_RECORD EXTRACTS:_
━━━━━━━━━━━━━━━━
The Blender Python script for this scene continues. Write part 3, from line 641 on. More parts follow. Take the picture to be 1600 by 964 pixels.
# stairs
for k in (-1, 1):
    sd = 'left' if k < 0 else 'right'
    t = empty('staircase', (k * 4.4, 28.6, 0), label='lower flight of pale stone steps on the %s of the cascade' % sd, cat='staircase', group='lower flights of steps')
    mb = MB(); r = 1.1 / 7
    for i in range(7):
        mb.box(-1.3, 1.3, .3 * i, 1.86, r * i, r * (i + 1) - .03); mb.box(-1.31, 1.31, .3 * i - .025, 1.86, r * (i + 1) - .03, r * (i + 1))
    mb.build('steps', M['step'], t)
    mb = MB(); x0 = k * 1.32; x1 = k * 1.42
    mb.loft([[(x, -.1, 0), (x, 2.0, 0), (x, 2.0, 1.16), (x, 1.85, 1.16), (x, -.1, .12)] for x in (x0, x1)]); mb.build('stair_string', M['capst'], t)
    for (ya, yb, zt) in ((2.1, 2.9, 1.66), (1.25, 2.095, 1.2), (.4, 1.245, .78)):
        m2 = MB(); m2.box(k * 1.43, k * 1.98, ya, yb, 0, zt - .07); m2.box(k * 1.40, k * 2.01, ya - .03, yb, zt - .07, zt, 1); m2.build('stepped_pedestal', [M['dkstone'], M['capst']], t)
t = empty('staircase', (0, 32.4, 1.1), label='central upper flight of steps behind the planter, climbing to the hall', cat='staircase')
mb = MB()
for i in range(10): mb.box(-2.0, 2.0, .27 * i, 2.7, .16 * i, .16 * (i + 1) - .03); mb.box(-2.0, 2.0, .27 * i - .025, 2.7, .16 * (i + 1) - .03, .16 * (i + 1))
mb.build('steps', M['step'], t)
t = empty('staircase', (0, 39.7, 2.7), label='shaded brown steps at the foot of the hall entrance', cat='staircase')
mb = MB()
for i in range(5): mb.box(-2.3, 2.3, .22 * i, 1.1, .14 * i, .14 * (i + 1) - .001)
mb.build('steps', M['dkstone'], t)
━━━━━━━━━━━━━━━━
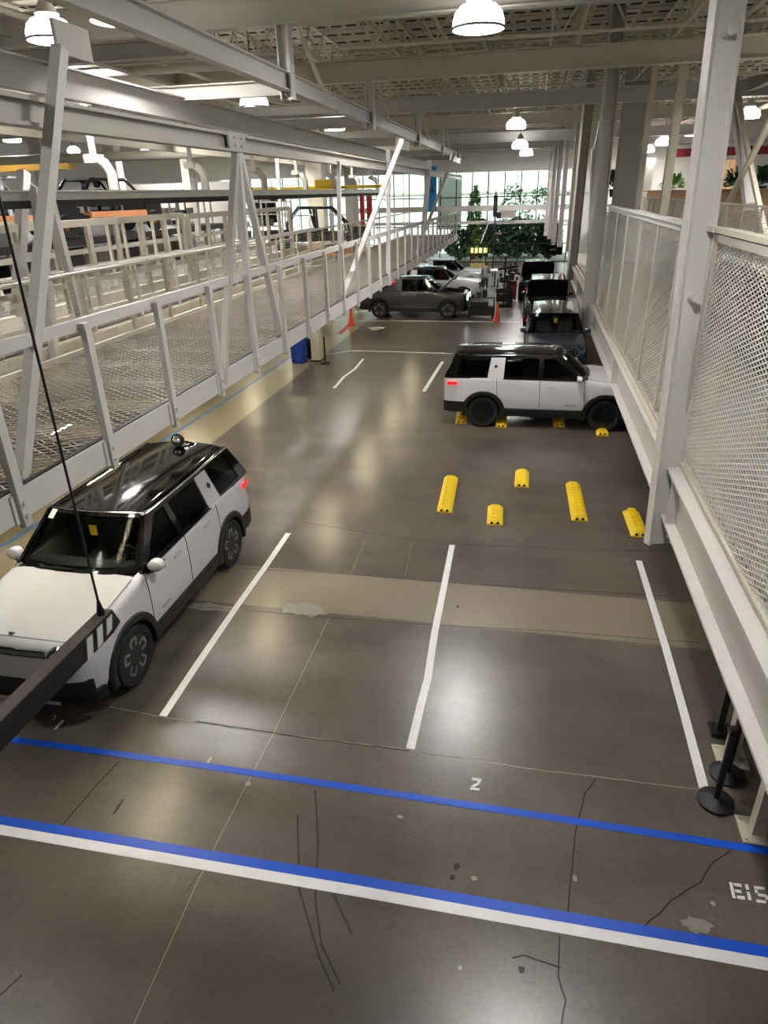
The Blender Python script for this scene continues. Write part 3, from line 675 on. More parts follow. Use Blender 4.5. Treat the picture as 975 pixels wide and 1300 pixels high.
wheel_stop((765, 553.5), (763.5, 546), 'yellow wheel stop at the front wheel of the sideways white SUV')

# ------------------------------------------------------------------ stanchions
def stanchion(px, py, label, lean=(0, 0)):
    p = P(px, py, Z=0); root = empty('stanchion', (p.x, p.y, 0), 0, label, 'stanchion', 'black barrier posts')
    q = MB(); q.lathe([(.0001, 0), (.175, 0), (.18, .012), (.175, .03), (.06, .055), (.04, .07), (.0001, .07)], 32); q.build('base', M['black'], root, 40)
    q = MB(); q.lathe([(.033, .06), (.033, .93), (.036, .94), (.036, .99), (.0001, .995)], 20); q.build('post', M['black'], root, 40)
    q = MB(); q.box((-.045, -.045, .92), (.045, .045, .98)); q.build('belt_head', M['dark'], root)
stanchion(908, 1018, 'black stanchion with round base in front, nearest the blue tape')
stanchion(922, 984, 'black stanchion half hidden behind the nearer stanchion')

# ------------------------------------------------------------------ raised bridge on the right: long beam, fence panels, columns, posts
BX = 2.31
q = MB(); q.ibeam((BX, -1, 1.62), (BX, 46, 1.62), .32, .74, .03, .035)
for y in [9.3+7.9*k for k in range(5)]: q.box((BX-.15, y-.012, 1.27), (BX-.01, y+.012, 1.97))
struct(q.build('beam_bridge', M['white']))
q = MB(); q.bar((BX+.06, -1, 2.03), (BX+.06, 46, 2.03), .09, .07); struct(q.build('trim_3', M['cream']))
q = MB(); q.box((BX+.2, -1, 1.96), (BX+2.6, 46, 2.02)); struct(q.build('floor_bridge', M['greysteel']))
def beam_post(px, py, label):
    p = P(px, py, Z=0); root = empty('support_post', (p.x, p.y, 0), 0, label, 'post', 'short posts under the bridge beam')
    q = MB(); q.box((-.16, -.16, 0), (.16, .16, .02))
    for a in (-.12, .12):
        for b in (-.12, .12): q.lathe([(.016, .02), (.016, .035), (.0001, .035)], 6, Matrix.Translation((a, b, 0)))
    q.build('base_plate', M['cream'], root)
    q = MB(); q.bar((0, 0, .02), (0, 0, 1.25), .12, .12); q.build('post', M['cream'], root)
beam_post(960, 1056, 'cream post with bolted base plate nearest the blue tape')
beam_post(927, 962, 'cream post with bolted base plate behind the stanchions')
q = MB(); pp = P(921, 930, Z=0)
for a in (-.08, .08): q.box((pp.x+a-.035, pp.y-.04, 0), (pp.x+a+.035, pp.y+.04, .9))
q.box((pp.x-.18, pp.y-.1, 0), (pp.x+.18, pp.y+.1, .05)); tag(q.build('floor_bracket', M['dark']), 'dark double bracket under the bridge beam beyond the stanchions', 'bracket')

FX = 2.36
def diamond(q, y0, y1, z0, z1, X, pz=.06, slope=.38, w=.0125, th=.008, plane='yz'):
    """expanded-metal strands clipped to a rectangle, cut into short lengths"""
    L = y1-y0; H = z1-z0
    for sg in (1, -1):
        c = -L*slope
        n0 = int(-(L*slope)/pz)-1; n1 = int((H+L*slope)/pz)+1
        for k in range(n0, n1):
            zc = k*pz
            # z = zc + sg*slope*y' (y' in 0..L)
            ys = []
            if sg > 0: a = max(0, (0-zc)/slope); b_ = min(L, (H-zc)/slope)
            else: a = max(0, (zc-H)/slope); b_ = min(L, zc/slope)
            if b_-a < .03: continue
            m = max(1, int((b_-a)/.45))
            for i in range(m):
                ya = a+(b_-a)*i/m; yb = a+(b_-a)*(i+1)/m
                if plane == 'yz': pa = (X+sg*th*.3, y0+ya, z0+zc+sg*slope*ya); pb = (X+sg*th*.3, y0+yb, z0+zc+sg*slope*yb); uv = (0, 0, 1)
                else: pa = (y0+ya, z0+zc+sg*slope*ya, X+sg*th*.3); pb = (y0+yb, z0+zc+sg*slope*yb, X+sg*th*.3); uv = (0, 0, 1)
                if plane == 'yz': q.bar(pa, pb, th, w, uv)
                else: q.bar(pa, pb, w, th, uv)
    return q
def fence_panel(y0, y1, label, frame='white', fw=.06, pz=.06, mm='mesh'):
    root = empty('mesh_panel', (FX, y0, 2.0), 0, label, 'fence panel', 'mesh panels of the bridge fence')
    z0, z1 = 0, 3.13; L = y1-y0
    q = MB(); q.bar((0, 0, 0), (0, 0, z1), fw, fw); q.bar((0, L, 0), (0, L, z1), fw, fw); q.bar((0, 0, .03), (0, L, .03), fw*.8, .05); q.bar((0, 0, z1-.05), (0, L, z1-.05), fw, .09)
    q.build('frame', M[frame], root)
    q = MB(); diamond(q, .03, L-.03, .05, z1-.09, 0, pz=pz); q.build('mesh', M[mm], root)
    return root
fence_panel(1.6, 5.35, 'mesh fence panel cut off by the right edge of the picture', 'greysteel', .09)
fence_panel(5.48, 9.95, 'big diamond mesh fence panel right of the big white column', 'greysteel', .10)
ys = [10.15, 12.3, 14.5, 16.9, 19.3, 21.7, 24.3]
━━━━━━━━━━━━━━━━
_DESCRIPTION OF THE TASK:_
From the records above, extract exactly and only the lines that begin at the line with "by 964 pixels." and stop after the line with "mb.box(-1.3, 1.3, .3".

_RESPONSE TO THIS EXERCISE:_
The Blender Python script for this scene continues. Write part 3, from line 641 on. More parts follow. Take the picture to be 1600 by 964 pixels.
# stairs
for k in (-1, 1):
    sd = 'left' if k < 0 else 'right'
    t = empty('staircase', (k * 4.4, 28.6, 0), label='lower flight of pale stone steps on the %s of the cascade' % sd, cat='staircase', group='lower flights of steps')
    mb = MB(); r = 1.1 / 7
    for i in range(7):
        mb.box(-1.3, 1.3, .3 * i, 1.86, r * i, r * (i + 1) - .03); mb.box(-1.31, 1.31, .3 * i - .025, 1.86, r * (i + 1) - .03, r * (i + 1))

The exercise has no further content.